ARCA, Argentina’s tax authority, reported on Monday, May 4, 2026, that April tax collection reached 17.4 trillion pesos with a nominal year-on-year increase of 27.2 percent. Twelve-month inflation reached 32.6 percent in the comparable period, implying a real-terms decline of roughly 3.8 percent. The April result is the ninth consecutive month in which collection has fallen in real terms.
Why is Argentine tax revenue falling so sharply?
Two main factors drive the drop. The Milei administration deliberately reduced agricultural export retentions on soybeans, wheat and corn, cutting derechos de exportación collection by 34.4 percent in real terms in April, while a slowdown in imports from a high 2025 comparison base also reduces import-duty revenue.
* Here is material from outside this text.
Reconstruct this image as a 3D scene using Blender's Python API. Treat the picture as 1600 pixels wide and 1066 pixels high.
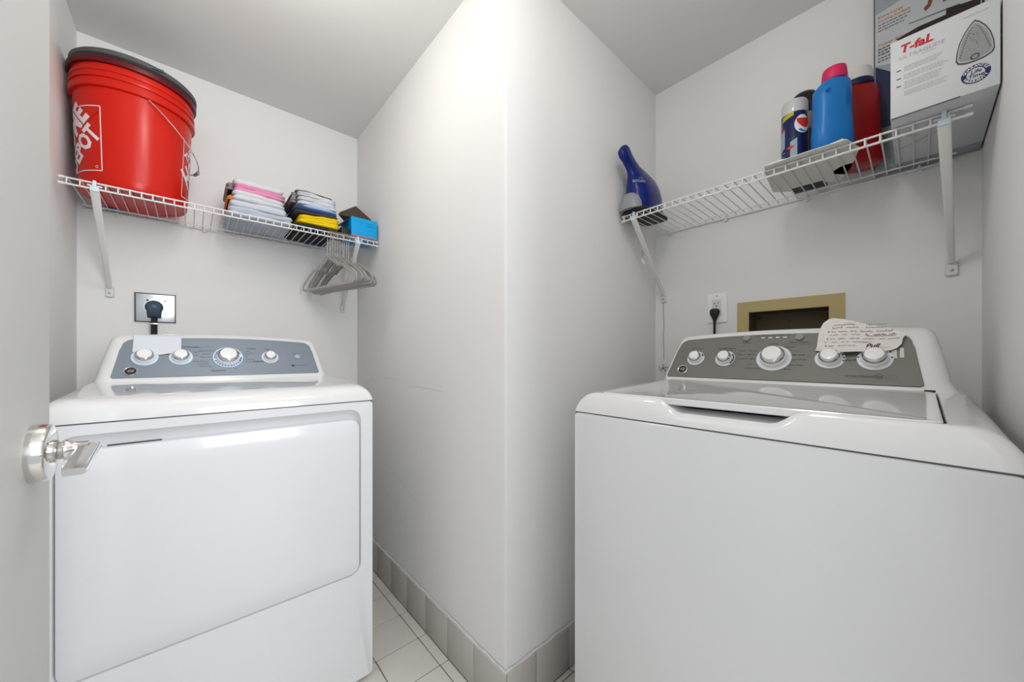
import bpy, bmesh, math, random
from math import sin, cos, pi, radians
from mathutils import Vector, Matrix
random.seed(7)
S = bpy.context.scene
for o in list(bpy.data.objects): bpy.data.objects.remove(o)
COL = S.collection

# ---------------------------------------------------------------- camera, world, light
cam_d = bpy.data.cameras.new('camera'); cam = bpy.data.objects.new('camera', cam_d); COL.objects.link(cam)
cam_d.sensor_width = 36; cam_d.lens = 563.85 / 1600 * 36; cam_d.shift_y = 22.86 / 1600; cam_d.clip_start = .01
cam.location = (0, 0, 1.0396); cam.rotation_euler = (pi / 2, 0, .8437 - pi / 2)
S.camera = cam
S.view_settings.view_transform = 'Standard'; S.view_settings.look = 'None'
S.view_settings.gamma = 1; S.view_settings.use_curve_mapping = False
S.view_settings.exposure = 0.03
W = bpy.data.worlds.new('world'); S.world = W; W.use_nodes = True
W.node_tree.nodes['Background'].inputs[0].default_value = (.93, .96, 1, 1)
W.node_tree.nodes['Background'].inputs[1].default_value = 0.70
def lamp(name, kind, loc, power, color=(1, 1, 1), size=.1, target=None, size_y=None):
    d = bpy.data.lights.new(name, kind); d.energy = power; d.color = color
    if kind == 'AREA':
        d.shape = 'RECTANGLE' if size_y else 'DISK'; d.size = size
        if size_y: d.size_y = size_y
    else: d.shadow_soft_size = size
    o = bpy.data.objects.new(name, d); COL.objects.link(o); o.location = loc
    if target is not None:
        o.rotation_euler = (Vector(target) - Vector(loc)).to_track_quat('-Z', 'Y').to_euler()
    return o
lamp('dryer_fill_light', 'POINT', (.13, 1.0, 2.04), 4.9, (1, .955, .89), .07)  # added lamp to brighten the dryer alcove
lamp('second_ceiling_lamp_light', 'POINT', (.50, .28, 2.06), 4.3, (1, .955, .89), .07)
lamp('hall_fill', 'AREA', (.42, -1.2, 1.7), 31, (.95, .975, 1), .7, (.1, 1.6, 1.2), 1.2)  # added fill from behind the camera, source unseen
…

The combination accounts for roughly 1.4 percentage points of the 6.7 percent first-quarter consolidated decline.
What is the Milei Milken Institute trip about?
President Javier Milei flew to Los Angeles on May 5, 2026, to deliver the keynote at the 29th annual Milken Institute Global Conference, hosted by founder Michael Milken. The agenda includes a private meeting with Milken at 14:00 Argentine time on May 6, a small-group session with senior executives, and the public keynote at 18:00 Argentine time. Karina Milei, foreign minister Pablo Quirno, and U.S. ambassador Alec Oxenford accompany the president.
How does the tax revenue drop affect Argentine markets?
The Merval has been losing ground in recent sessions according to El Destape, with ANSES contributions among the few flows preventing a sharper decline. Provincial finance pressure rose: coparticipación transfers fell 3.6 percent in real terms in April, a 184 billion peso shortfall across all jurisdictions. Sovereign spreads will be sensitive to whether Milei’s Milken keynote produces incremental investor pledges or signals a reform-fatigue plateau.